Print the entire listing. Each line must match the original exactly.

--- Start RECORDED DATA ---

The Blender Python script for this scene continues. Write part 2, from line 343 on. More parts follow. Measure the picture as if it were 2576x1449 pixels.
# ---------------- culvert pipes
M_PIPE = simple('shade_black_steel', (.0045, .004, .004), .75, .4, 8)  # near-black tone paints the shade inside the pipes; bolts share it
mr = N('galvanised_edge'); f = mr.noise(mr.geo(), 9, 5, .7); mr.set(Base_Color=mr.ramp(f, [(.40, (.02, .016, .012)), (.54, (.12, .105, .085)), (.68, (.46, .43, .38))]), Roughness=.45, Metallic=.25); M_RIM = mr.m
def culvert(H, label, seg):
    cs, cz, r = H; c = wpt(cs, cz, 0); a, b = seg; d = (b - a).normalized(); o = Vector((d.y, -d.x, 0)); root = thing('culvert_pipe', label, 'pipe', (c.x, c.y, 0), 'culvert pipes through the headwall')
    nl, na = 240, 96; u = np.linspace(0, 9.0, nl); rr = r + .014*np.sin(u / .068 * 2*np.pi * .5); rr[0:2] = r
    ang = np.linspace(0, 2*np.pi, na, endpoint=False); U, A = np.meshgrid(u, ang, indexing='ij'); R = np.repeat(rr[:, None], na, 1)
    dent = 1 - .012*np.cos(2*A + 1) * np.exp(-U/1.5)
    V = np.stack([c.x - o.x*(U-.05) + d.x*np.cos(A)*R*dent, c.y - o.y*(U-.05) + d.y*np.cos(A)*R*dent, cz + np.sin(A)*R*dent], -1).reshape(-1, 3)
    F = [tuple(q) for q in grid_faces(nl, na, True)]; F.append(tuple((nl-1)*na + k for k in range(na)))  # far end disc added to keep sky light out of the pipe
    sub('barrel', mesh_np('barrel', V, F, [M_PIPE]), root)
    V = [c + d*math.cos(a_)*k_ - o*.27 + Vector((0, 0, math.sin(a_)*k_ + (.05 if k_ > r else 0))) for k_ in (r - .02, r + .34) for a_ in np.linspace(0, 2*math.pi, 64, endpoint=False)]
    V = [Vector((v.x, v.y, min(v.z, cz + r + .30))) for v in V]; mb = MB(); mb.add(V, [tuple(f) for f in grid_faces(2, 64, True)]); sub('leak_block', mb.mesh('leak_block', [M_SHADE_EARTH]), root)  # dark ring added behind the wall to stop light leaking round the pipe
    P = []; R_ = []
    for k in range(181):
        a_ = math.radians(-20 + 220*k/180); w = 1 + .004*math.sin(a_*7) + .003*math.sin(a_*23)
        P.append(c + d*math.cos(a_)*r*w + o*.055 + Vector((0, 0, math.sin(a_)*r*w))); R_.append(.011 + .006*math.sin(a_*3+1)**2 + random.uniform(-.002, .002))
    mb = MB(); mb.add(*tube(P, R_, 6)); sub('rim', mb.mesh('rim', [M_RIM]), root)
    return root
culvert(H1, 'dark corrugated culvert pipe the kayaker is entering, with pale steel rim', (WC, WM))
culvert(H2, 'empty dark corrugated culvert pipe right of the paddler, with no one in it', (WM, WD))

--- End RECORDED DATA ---

ANSWER TO THE EXERCISE:
The Blender Python script for this scene continues. Write part 2, from line 343 on. More parts follow. Measure the picture as if it were 2576x1449 pixels.
# ---------------- culvert pipes
M_PIPE = simple('shade_black_steel', (.0045, .004, .004), .75, .4, 8)  # near-black tone paints the shade inside the pipes; bolts share it
mr = N('galvanised_edge'); f = mr.noise(mr.geo(), 9, 5, .7); mr.set(Base_Color=mr.ramp(f, [(.40, (.02, .016, .012)), (.54, (.12, .105, .085)), (.68, (.46, .43, .38))]), Roughness=.45, Metallic=.25); M_RIM = mr.m
def culvert(H, label, seg):
    cs, cz, r = H; c = wpt(cs, cz, 0); a, b = seg; d = (b - a).normalized(); o = Vector((d.y, -d.x, 0)); root = thing('culvert_pipe', label, 'pipe', (c.x, c.y, 0), 'culvert pipes through the headwall')
    nl, na = 240, 96; u = np.linspace(0, 9.0, nl); rr = r + .014*np.sin(u / .068 * 2*np.pi * .5); rr[0:2] = r
    ang = np.linspace(0, 2*np.pi, na, endpoint=False); U, A = np.meshgrid(u, ang, indexing='ij'); R = np.repeat(rr[:, None], na, 1)
    dent = 1 - .012*np.cos(2*A + 1) * np.exp(-U/1.5)
    V = np.stack([c.x - o.x*(U-.05) + d.x*np.cos(A)*R*dent, c.y - o.y*(U-.05) + d.y*np.cos(A)*R*dent, cz + np.sin(A)*R*dent], -1).reshape(-1, 3)
    F = [tuple(q) for q in grid_faces(nl, na, True)]; F.append(tuple((nl-1)*na + k for k in range(na)))  # far end disc added to keep sky light out of the pipe
    sub('barrel', mesh_np('barrel', V, F, [M_PIPE]), root)
    V = [c + d*math.cos(a_)*k_ - o*.27 + Vector((0, 0, math.sin(a_)*k_ + (.05 if k_ > r else 0))) for k_ in (r - .02, r + .34) for a_ in np.linspace(0, 2*math.pi, 64, endpoint=False)]
    V = [Vector((v.x, v.y, min(v.z, cz + r + .30))) for v in V]; mb = MB(); mb.add(V, [tuple(f) for f in grid_faces(2, 64, True)]); sub('leak_block', mb.mesh('leak_block', [M_SHADE_EARTH]), root)  # dark ring added behind the wall to stop light leaking round the pipe
    P = []; R_ = []
    for k in range(181):
        a_ = math.radians(-20 + 220*k/180); w = 1 + .004*math.sin(a_*7) + .003*math.sin(a_*23)
        P.append(c + d*math.cos(a_)*r*w + o*.055 + Vector((0, 0, math.sin(a_)*r*w))); R_.append(.011 + .006*math.sin(a_*3+1)**2 + random.uniform(-.002, .002))
    mb = MB(); mb.add(*tube(P, R_, 6)); sub('rim', mb.mesh('rim', [M_RIM]), root)
    return root
culvert(H1, 'dark corrugated culvert pipe the kayaker is entering, with pale steel rim', (WC, WM))
culvert(H2, 'empty dark corrugated culvert pipe right of the paddler, with no one in it', (WM, WD))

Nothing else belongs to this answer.